Report: Communications failure led to shooting of 3 hostages

The fact that three hostages had left a sign calling on the IDF to rescue them was not conveyed to the Kfir Brigade’s 17th Battalion when they relieved another battalion in Shejaiya on Friday morning, leading to the hostages being mistakenly shot and killed by IDF forces, Kan News reported.

In addition, soldiers from the unit involved in the incident said that the soldier who shot the first two hostages, Alon Shamriz and Samer Talalka, did not see the white flag they had been carrying.

He opened fire because, in the briefing he received the shooter was told that the entire area north of the building from which the hostages emerged constituted a combat zone without the presence of IDF forces and therefore he was allowed to shoot at any suspicious character in that area.

According to the report, the current investigation into the incident focuses on the shooting of the third victim, Yotam Haim, which occurred even after the battalion commander yelled “cease fire,” and after Haim was injured and ran back into the building.

Initial findings from the investigation, which was carried under the auspices of IDF Chief of Staff Herzi Halevi himself, show that an IDF marksman who was within the structure identified, at about 10:00, in broad daylight and good viewing conditions, the three hostages as suspicious, despite the fact that they were unarmed.

  • The hostages were walking without shirts, in the neighborhood’s streets, a few dozen meters from the building in which the soldiers were. One of the hostages was holding a white flag, yet the marksman fired precise bullets at him.

The marksman hit two of the hostages with his TRIJICON VIEWER, which magnifies objects to four times what the naked eye can see.

  • The third managed to run towards a nearby building.
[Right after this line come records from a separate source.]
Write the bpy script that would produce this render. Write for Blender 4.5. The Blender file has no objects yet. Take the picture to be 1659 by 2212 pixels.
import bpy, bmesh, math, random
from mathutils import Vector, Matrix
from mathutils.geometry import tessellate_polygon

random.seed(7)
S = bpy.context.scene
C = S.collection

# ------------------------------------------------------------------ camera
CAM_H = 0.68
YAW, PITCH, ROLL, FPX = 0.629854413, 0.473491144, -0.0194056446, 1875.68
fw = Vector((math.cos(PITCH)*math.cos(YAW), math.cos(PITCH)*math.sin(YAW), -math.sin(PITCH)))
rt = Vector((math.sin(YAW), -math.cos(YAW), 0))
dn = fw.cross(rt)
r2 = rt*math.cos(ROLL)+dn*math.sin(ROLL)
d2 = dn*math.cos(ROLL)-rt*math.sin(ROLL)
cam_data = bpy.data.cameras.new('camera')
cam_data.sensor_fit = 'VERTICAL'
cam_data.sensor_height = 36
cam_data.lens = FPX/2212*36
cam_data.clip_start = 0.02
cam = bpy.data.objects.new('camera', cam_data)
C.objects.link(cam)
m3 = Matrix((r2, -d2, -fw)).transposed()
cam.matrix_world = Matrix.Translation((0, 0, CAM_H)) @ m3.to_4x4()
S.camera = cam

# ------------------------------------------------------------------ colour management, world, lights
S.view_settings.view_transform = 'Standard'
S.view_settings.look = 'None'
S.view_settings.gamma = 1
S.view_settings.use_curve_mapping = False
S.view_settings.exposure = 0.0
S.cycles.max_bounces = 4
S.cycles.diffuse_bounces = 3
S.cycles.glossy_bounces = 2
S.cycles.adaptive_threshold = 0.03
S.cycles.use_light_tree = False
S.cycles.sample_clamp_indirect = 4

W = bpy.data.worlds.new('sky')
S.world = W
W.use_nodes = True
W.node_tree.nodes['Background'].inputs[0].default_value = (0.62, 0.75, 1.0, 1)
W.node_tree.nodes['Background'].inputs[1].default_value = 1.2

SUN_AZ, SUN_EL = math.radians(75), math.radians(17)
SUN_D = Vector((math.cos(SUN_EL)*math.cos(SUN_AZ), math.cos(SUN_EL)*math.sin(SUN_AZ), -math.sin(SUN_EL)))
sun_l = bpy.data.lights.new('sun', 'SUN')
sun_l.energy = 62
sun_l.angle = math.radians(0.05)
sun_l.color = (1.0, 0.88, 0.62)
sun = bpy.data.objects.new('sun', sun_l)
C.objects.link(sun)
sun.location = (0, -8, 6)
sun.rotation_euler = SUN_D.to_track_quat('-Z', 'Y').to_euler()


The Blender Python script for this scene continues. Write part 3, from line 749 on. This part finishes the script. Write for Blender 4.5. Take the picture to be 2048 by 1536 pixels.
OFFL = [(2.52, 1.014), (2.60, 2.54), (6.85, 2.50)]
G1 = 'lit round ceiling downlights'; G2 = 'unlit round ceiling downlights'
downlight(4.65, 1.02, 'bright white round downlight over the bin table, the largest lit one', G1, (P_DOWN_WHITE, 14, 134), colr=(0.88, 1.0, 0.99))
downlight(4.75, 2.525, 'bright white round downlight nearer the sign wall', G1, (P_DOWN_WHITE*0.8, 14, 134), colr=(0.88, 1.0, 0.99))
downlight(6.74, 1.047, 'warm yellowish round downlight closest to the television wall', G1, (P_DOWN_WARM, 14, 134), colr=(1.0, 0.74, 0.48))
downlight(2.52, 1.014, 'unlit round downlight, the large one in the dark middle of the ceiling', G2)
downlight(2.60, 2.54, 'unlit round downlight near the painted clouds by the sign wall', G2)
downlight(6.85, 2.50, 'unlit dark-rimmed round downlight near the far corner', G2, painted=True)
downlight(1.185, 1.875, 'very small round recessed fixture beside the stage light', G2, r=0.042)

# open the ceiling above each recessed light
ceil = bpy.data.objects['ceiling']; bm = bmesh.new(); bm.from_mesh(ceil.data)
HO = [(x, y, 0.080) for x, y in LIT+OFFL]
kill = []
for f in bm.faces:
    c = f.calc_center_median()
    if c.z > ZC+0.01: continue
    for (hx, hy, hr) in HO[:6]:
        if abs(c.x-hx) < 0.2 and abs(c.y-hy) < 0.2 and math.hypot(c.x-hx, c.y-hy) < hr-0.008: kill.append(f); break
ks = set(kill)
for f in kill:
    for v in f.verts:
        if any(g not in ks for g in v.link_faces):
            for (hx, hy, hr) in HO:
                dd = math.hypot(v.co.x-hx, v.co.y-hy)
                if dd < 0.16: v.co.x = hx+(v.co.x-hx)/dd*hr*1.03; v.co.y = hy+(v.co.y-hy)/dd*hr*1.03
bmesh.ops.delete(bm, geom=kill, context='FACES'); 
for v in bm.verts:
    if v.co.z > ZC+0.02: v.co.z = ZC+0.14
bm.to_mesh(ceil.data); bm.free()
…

Immediately after the shots were fired, the marksman yelled, “Terrorists!”
  • The battalion’s commander was also in the building, and ordered the fire to stop because he decided to begin a raid on the building the third hostage – who was still viewed as suspicious by the forces – had run to.
  • The forces, led by the battalion commander, arrived at the building where the third suspect-hostage was, and from a distance of a few dozen meters away, they heard cries in Hebrew of, “save me.”
  • Despite this, the forces decided to attack the building, call out to the person within it to exit, and when he came out of the stairwell, at least one fighter in the force fired towards him at close range.